2 min read



Momentum in business is like a slingshot.

The further you pull the slingshot back, the more forceful the reaction in the opposite direction. The tension can build slowly or all at once.

In the last two years, we've seen more examples of this than at any other time in recent memory.  

  1. Crypto investments move into NFTs
  2. Tech investing hit all-time highs in valuation and dollars allocated in both the public and private markets
  3. Climate tech investing went into riskier and risker assets, some that won't generate revenue until 2025, much less returns.
The faster the rise, the greater the odds for a quick fall

The side effect of momentum is that it pushes investors into riskier assets at higher prices. But, at some point (now), the momentum stops, and the risk appetite does almost a complete 180 seemingly overnight.

Companies seldom prepare well for the opposite reaction.

In each example above, the momentum has swung violently and companies have shown they are ill-prepared.

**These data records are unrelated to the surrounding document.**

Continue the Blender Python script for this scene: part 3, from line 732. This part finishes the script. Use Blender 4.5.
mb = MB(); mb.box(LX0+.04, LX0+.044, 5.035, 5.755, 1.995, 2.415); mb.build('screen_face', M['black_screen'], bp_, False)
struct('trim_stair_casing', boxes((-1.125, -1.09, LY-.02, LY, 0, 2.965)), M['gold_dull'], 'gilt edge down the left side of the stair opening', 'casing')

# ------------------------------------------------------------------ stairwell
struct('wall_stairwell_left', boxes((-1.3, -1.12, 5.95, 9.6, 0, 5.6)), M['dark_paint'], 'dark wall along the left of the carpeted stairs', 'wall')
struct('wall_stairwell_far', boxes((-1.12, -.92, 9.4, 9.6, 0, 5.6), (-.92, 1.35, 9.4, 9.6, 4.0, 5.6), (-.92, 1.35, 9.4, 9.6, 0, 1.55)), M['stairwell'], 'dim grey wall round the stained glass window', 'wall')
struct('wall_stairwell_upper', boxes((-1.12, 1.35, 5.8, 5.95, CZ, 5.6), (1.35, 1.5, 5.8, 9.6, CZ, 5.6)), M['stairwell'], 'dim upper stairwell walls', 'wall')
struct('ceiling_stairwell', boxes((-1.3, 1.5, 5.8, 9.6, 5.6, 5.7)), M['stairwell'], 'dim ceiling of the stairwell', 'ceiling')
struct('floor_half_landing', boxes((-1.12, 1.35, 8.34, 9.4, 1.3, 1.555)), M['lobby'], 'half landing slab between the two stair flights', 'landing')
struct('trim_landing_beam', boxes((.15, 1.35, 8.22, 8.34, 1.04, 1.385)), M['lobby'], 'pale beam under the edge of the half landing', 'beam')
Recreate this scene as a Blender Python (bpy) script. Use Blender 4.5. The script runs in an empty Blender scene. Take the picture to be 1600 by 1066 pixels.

  1. Crypto is down 80% from highs, with exchange bankruptcies now occurring weekly.  

2. Startup funding is down, and public tech multiples are off 75% from November. Burn rates were high, and now layoffs are happening daily.

3. Climate mega funds are now appropriately pricing hardware and tech risk into deals that might have commanded a premium just 6 months ago.

Overall, climate tech startups are riding a wave of incredible momentum - one that's likely to survive any pending market headwinds better than most.

But, momentum is fleeting, and for the next 18-24 months, we should be aware of that.